The core of what made — and makes — Spinoza so radioactive to the pious is a Latin phrase he coined, Deus, sive Natura, meaning “God or Nature.” He thought the two amounted to the same thing, and in his masterpiece, the “Ethics,” he developed a dense and mathematical language to argue that God is not a separate entity from the world but blended into sunflowers and stars, dirt, and digestion.
Spinoza anticipated biblical criticism, teaching that the Hebrew Bible was not revealed at Sinai but came down haphazardly through the centuries, the product of many quills who created a “corrupt and mutilated” document eventually collated into something like its final form by Ezra the Scribe. Court documents also appear to disclose another reason for rancor — Spinoza turned for adjudication to secular, rather than rabbinic, courts.

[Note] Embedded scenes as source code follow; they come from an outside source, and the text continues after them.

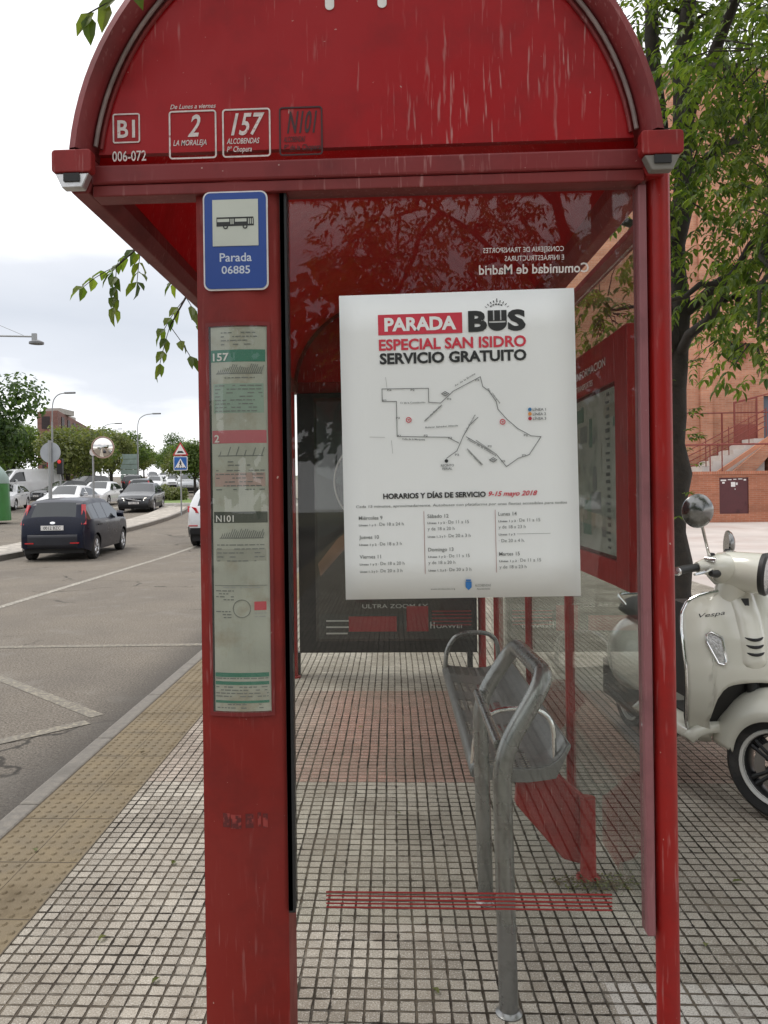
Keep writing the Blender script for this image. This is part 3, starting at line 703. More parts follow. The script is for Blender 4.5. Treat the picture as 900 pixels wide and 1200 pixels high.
# ------------------------------------------------------------------ poster taped to the end glass
tilt = Matrix.Translation((.172, 2.0175, 1.607)) @ Matrix.Rotation(R(-.55), 4, 'Y') @ FRONT     # local u,v centred on the sheet
PT = thing('poster', 'large white event bus timetable poster taped to the shelter glass', 'poster', (.172, 2.0175, 1.215))
PW, PH = .598, .782
b = MB(PAPER)
def sheet(u, v):
    x = -PW/2+PW*u; z = -PH/2+PH*v; return (x, z, .0006*math.sin(u*7+v*2)+.0006*math.sin(v*9))
b.add([], [])
b.grid(sheet, 9, 9, tilt); part(b, 'sheet', PT, smooth=True, solid=.0015)
PL = tilt @ Matrix.Translation((0, 0, .0029))
PL0 = tilt @ Matrix.Translation((0, 0, .0023))
def pu(px): return -PW/2+(px-402.5)/275.5*PW
def pv(py): return PH/2-(py-343)/357.*PH
b = MB(INKR); b.add([(pu(448), pv(391), 0), (pu(547), pv(391), 0), (pu(547), pv(367), 0), (pu(448), pv(367), 0)], [(0, 1, 2, 3)], PL0); part(b, 'title_banner', PT)
b = MB(PAPER); b.text('PARADA', pu(455.5), pv(386), .0335, pu(540)-pu(455.5), bold=.04, X=PL); part(b, 'banner_lettering', PT)
b = MB(INK)
b.text('B', pu(554), pv(389), .051, pu(576)-pu(554), bold=.045, X=PL); b.text('S', pu(600), pv(389), .051, pu(621)-pu(600), bold=.045, X=PL)
u0, u1, v0, v1 = pu(577), pu(599), pv(389.5), pv(366)      # shield shaped U
b.flat([[(u0, v1), (u1, v1), (u1, v0+.018)]+[((u0+u1)/2+(u1-u0)/2*math.cos(R(-a)), v0+.018+.019*math.sin(R(-a))) for a in range(10, 180, 17)]+[(u0, v0+.018)],
        [(u0+.0135, v0+.026), (u0+.0135, v1-.0005), (u0+.0165, v1-.0005), (u0+.0165, v0+.026)], [(u1-.0165, v0+.026), (u1-.0165, v1-.0005), (u1-.0135, v1-.0005), (u1-.0135, v0+.026)], [(u0+.003, v0+.020), (u0+.003, v0+.024), (u1-.003, v0+.024), (u1-.003, v0+.020)]], .0004, PL)
cu_, cv_ = (u0+u1)/2, pv(371)
for i in range(9):
    a = R(35+110*i/8); r1, r2 = .031, .037+(.004 if i == 4 else 0); d = .0012
    b.add([(cu_+r1*math.cos(a)-d, cv_+r1*math.sin(a), 0), (cu_+r1*math.cos(a)+d, cv_+r1*math.sin(a), 0), (cu_+r2*math.cos(a)+d, cv_+r2*math.sin(a), 0), (cu_+r2*math.cos(a)-d, cv_+r2*math.sin(a), 0)], [(0, 1, 2, 3)], PL)
for i in range(5):
    a = R(60+60*i/4); a2 = a+R(10); b.add([(cu_+.025*math.cos(a), cv_+.025*math.sin(a), 0), (cu_+.028*math.cos(a), cv_+.028*math.sin(a), 0), (cu_+.028*math.cos(a2), cv_+.028*math.sin(a2), 0), (cu_+.025*math.cos(a2), cv_+.025*math.sin(a2), 0)], [(3, 2, 1, 0)], PL)
part(b, 'title_text', PT); b = MB(INK)
b.text('SERVICIO GRATUITO', pu(449), pv(424.5), .0275, pu(621)-pu(449), bold=.036, X=PL)
part(b, 'title_text', PT); b = MB(INK)
b.text('HORARIOS Y DÍAS DE SERVICIO', pu(449.5), pv(582.5), .0135, pu(570)-pu(449.5), bold=.035, X=PL)
part(b, 'heading_text', PT)
b = MB(INKR); b.text('ESPECIAL SAN ISIDRO', pu(448.5), pv(408.5), .028, pu(621)-pu(448.5), bold=.03, X=PL)
part(b, 'title_text', PT); b = MB(INKR)
b.text('9-15 mayo 2018', pu(573), pv(582), .0125, pu(630)-pu(573), bold=.02, shear=.35, X=PL); part(b, 'date_text', PT)
b = MB(INKG)
b.text('Cada 15 minutos, aproximadamente. Autobuses con plataforma por unas fiestas accesibles para todos', pu(417), pv(592.5), .0068, pu(664)-pu(417), bold=.006, shear=.1, X=PL)
c1, c2, c3 = pu(420), pu(501), pu(584)
def head(t, u, py): b.text(t, u, pv(py), .0096, None, bold=.01, X=PL)
def ent(a, t, u, py):
    wa = 0
    if a:
        b.text(a, u, pv(py), .0052, .042 if len(a) < 13 else .049, bold=.025, X=PL); wa = .046 if len(a) < 13 else .053
    b.text(t, u+wa, pv(py), .0088, None, bold=.0, X=PL)
part(b, 'schedule_text', PT); b = MB(INKG); head('Miércoles 9', c1, 606.5); ent('Líneas 1 y 2 ·', 'De 18 a 24 h', c1, 614)
part(b, 'schedule_text', PT); b = MB(INKG); head('Jueves 10', c1, 629); ent('Líneas 1 y 2 ·', 'De 18 a 3 h', c1, 637)
part(b, 'schedule_text', PT); b = MB(INKG); head('Viernes 11', c1, 652); ent('Líneas 1 y 2 ·', 'De 18 a 20 h', c1, 660); ent('Líneas 1, 2 y 3 ·', 'De 20 a 3 h', c1, 668.5)
part(b, 'schedule_text', PT); b = MB(INKG); head('Sábado 12', c2, 606); ent('Líneas 1 y 2 ·', 'De 11 a 15', c2, 613); ent('', 'y de 18 a 20 h', c2, 620.5); ent('Líneas 1, 2 y 3 ·', 'De 20 a 3 h', c2, 629)
part(b, 'schedule_text', PT); b = MB(INKG); head('Domingo 13', c2, 645); ent('Líneas 1 y 2 ·', 'De 11 a 15', c2, 652.5); ent('', 'y de 18 a 20 h', c2, 660); ent('Líneas 1, 2 y 3 ·', 'De 20 a 3 h', c2, 668.5)
part(b, 'schedule_text', PT); b = MB(INKG); head('Lunes 14', c3, 605); ent('Líneas 1 y 2 ·', 'De 11 a 15', c3, 612.5); ent('', 'y de 18 a 23 h', c3, 620); ent('Líneas 1 y 2', '———————', c3, 628); ent('', '· De 20 a 4 h.', c3, 636)
part(b, 'schedule_text', PT); b = MB(INKG); head('Martes 15', c3, 651.5); ent('Líneas 1 y 2 ·', 'De 11 a 15', c3, 659); ent('', 'y de 18 a 23 h', c3, 666.5)
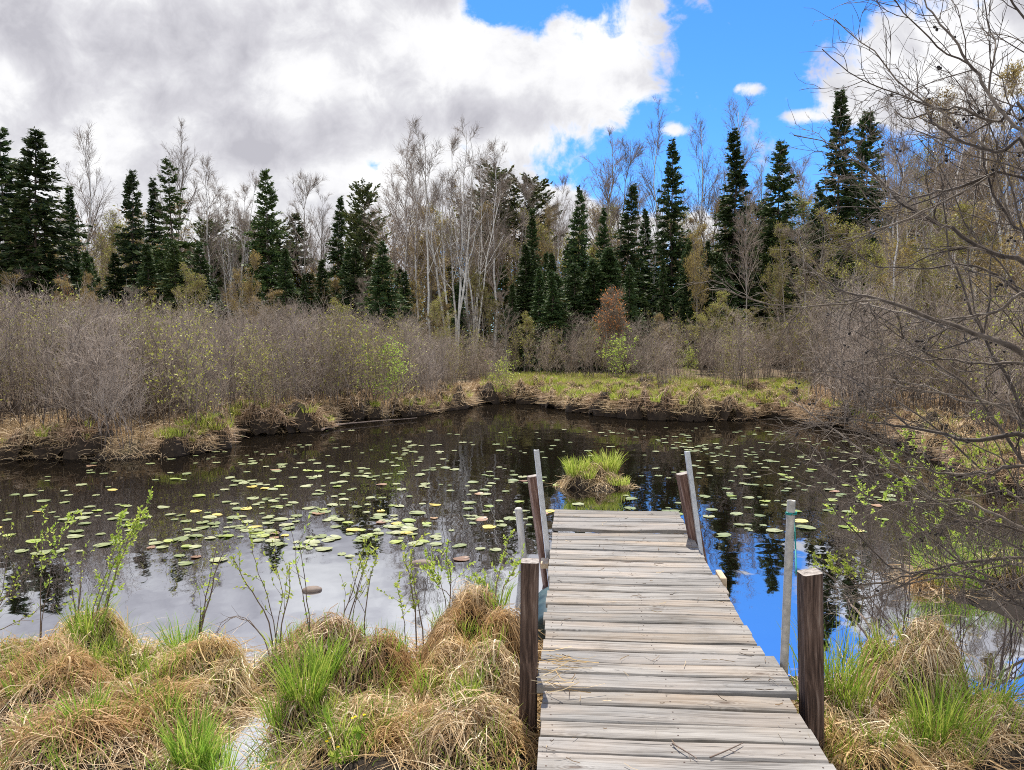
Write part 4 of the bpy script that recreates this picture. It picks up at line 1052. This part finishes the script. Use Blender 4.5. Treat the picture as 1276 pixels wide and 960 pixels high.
sapling([[(386, 790), (378, 745), (370, 700), (362, 655)], [(385, 788), (382, 740), (376, 700), (372, 670)]], 4.5, 'long straight bare stem rising from the round topped hummock', 5, 7, twn=3)
sapling([[(425, 782), (436, 745), (448, 705), (456, 668)], [(432, 782), (446, 735), (456, 700), (462, 678)], [(438, 782), (445, 740), (452, 715), (446, 690)], [(455, 778), (458, 745), (462, 715), (470, 695)]], 4.7, 'bundle of thin shoots with pale leafy tips between two hummocks', 12, 8, bias=.7)
sapling([[(505, 790), (502, 765), (498, 745), (494, 730)], [(518, 775), (514, 740), (508, 712), (505, 690)], [(524, 770), (516, 730), (512, 700), (515, 680)]], 4.9, 'leafy willow shoots at the left flank of the tallest hummock', 22, 9, bias=.4)
sapling([[(556, 752), (548, 725), (540, 708), (535, 695)], [(560, 752), (562, 720), (556, 695), (560, 672)], [(565, 750), (545, 730), (538, 715), (530, 705)]], 4.9, 'yellow green leafy shoots on top of the tallest hummock', 26, 10, bias=.45)
sapling([[(618, 742), (622, 715), (628, 692), (634, 672)], [(625, 742), (632, 725), (640, 710), (646, 700)], [(612, 745), (606, 730), (598, 722), (590, 716)]], 4.95, 'small lime leaved willow shoot beside the near left post', 24, 11, bias=.3, mt='twig_tan')
sapling([[(330, 800), (306, 772), (285, 772), (262, 800)], [(330, 800), (300, 768), (275, 778), (268, 805)]], 4.7, 'bare twig arching down to the water beside the round topped hummock', 0, 12)

# ------------------------------------------------------------------ alder leaning in from the right
def alder():
    rng = np.random.default_rng(900)
    base = A([4.25, 5.3, .05]); o = empty('alder_bush', base); tag(o, 'large leafless alder reaching in from the right edge over the water', 'alder')
    bl, bt, bn, bg = MB(), MB(), MB(), MB()
    limbs = [  # sightings, distance at the right end, distance at the tip, thickness
     ([(1290, 240), (1184, 238), (1150, 244), (1125, 253), (1100, 249)], 4.6, 5.4, .011),
     ([(1290, 208), (1244, 191), (1212, 181), (1175, 162), (1159, 147), (1152, 128), (1158, 112)], 4.3, 4.9, .011),
     ([(1290, 160), (1244, 153), (1197, 137), (1169, 136), (1137, 147), (1115, 142)], 4.4, 4.9, .009),
     ([(1300, 215), (1256, 150), (1224, 103), (1205, 75), (1183, 40), (1164, 19), (1150, -6)], 4.2, 4.7, .010),
     ([(1300, 352), (1237, 319), (1194, 290), (1156, 272), (1125, 253), (1106, 234), (1091, 219), (1069, 194)], 4.7, 5.5, .015),
     ([(1300, 462), (1218, 417), (1162, 398), (1103, 375), (1062, 366), (1028, 350), (998, 322)], 4.3, 5.2, .017),
     ([(1300, 380), (1244, 387), (1203, 395), (1158, 400), (1121, 404)], 4.5, 5.0, .010),
     ([(1300, 470), (1229, 455), (1184, 449), (1136, 447), (1113, 436)], 4.6, 5.2, .010),
     ([(1300, 552), (1210, 550), (1173, 540), (1117, 529), (1069, 525), (1020, 517)], 4.4, 5.4, .015),
     ([(1300, 585), (1229, 591), (1173, 591), (1136, 583), (1091, 583)], 4.4, 4.9, .010),
     ([(1300, 672), (1218, 630), (1173, 619), (1128, 589), (1095, 560)], 4.5, 5.2, .011),
     ([(1300, 696), (1193, 703), (1127, 720), (1085, 728), (1037, 732)], 4.9, 5.0, .012),
     ([(1300, 760), (1200, 716), (1131, 713), (1097, 697), (1056, 651), (1018, 607)], 4.7, 5.2, .008),
     ([(1300, 755), (1200, 700), (1120, 640), (1050, 600), (1008, 568)], 4.8, 5.6, .009),
     ([(1300, 700), (1190, 640), (1100, 580), (1030, 530), (985, 498)], 4.9, 6.0, .010),
     ([(1300, 560), (1252, 467), (1227, 422), (1200, 360), (1180, 290), (1172, 215)], 5.0, 5.6, .013),
     ([(1310, 620), (1262, 560), (1222, 500), (1170, 455), (1120, 415), (1085, 385)], 4.8, 5.6, .012),
     ([(1300, 330), (1262, 280), (1235, 235), (1225, 180), (1240, 120)], 4.5, 4.9, .010),
     ([(1300, 640), (1240, 600), (1180, 545), (1120, 500), (1060, 470), (1030, 440)], 5.1, 6.2, .010),
     ([(1300, 800), (1240, 745), (1190, 690), (1160, 630), (1140, 560)], 5.0, 5.6, .009),
     ([(1310, 420), (1250, 350), (1200, 330), (1150, 335), (1090, 330), (1050, 300)], 5.2, 6.0, .010),
     ([(1300, 520), (1200, 500), (1150, 480), (1080, 470)], 5.0, 5.8, .009),
    ]
    LP, LR = [], []
    for pts, d0, d1, th in limbs:
        n = len(pts); W = [D(x, y, d0 + (d1 - d0) * i / (n - 1)) for i, (x, y) in enumerate(pts)]
        first = W[0]; bb = base + A([rng.normal() * .15, rng.normal() * .2, 0])
        mid = bb * .45 + first * .55 + A([.35, .05, -.1 * (first[2] - 1)])
        P = smooth([bb, bb + (mid - bb) * .5 + A([.1, 0, .1]), mid] + W, 30)
        P[8:] += rng.normal(size=(22, 3)) * .006
        R = np.concatenate([np.linspace(th * 2.0, th * 1.1, 9), np.linspace(th * 1.08, .0035, 21)])
        bl.tubes(P[None], R[None] * 1.05, 7); LP.append(P - base); LR.append(R)
    bl.V = [v - base.astype(np.float32) for v in bl.V]
    P = np.stack(LP); R = np.stack(LR)
    Q1, S1 = spawn(rng, P, R, 2, .32, .80, (.25, .7), (.7, 1.6), 12, .015, .13, .75, .0055, .3)
    bl.tubes(Q1, S1, 6)
    q1, s1 = spawn(rng, Q1, S1, 8, .15, 1, (.4, 1.0), (.2, .6), 7, .03, .22, .55, .0026, .35); bt.tubes(q1, s1, 5)
    q2, s2 = spawn(rng, q1, s1, 4, .15, 1, (.4, 1.0), (.1, .32), 5, .02, .2, .65, .0018, .3); bt.tubes(q2, s2, 4)
    P1, R1 = spawn(rng, P, R, 9, .30, 1, (.4, 1.0), (.25, .8), 7, .03, .22, .5, .0026, .35)
    bt.tubes(P1, R1, 5)
    P2, R2 = spawn(rng, P1, R1, 5, .15, 1, (.4, 1.0), (.12, .38), 5, .02, .2, .65, .0018, .3)
    bt.tubes(P2, R2, 4)
    P3, R3 = spawn(rng, P2, R2, 2, .3, 1, (.4, .9), (.05, .16), 4, .02, .2, .7, .0014, .3)
    bt.tubes(P3, R3, 3)
    link('limbs', bl.mesh('limbs', M['alder']), o); link('twigs', bt.mesh('twigs', M['alder']), o)
    n = 120; C, Dr = ends(P2, rng, n); n_c = 0
    for c, dd in zip(C, Dr):
        for q in range(rng.integers(1, 4)):
            cc = c + rng.normal(size=3) * .012; ax = unit(rng.normal(size=3)); t = A([-1, -.6, 0, .6, 1.0])[:, None] * .011
            bn.tubes((cc + ax * t)[None], A([[.001, .0065, .009, .0065, .001]]), 6)
    k = link('cones', bn.mesh('cones', M['cone']), o); k['kind'] = 'stuff'
    return o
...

“Six Reasons” translates this difficult philosopher — understood only by a coterie in his own lifetime, and by not many more since — into a lovely visual language. Director David Ofek reaches for images of Amsterdam, the paintings of the Dutch Masters, and a computer-generated schema that evokes something between a black hole and an acid trip. The idea is that Spinoza was, as was said of Shakespeare, of his time, and for all time.
Professor Melamed, clad in a kippah but with the skeptical mien of a philosopher, is a sure-handed guide to Spinoza’s afterlife. It begins with his burial on church grounds, though he never converted to Christianity. We meet a diverse array of the Spinoza-haunted, from Dutch archivists to Israeli professors to a distant relative, Itamar Mendes-Flohr, who admits that he is dyslexic and has never read his ancestor’s words but whose finely wrought craft suggests a response.
When asked to describe his lifelong devotion to the Dutch dissident, Mr. Melamed explains that Spinoza was a “wild beast” who pursued his quarry beyond the bounds of his age. That chase left Spinoza “homeless,” but his arresting theses now render him an icon. At a time of war, “Six Reasons” is a reminder that Israel is producing work that makes it not only the site of the Jewish past, but the engine of its cultural future.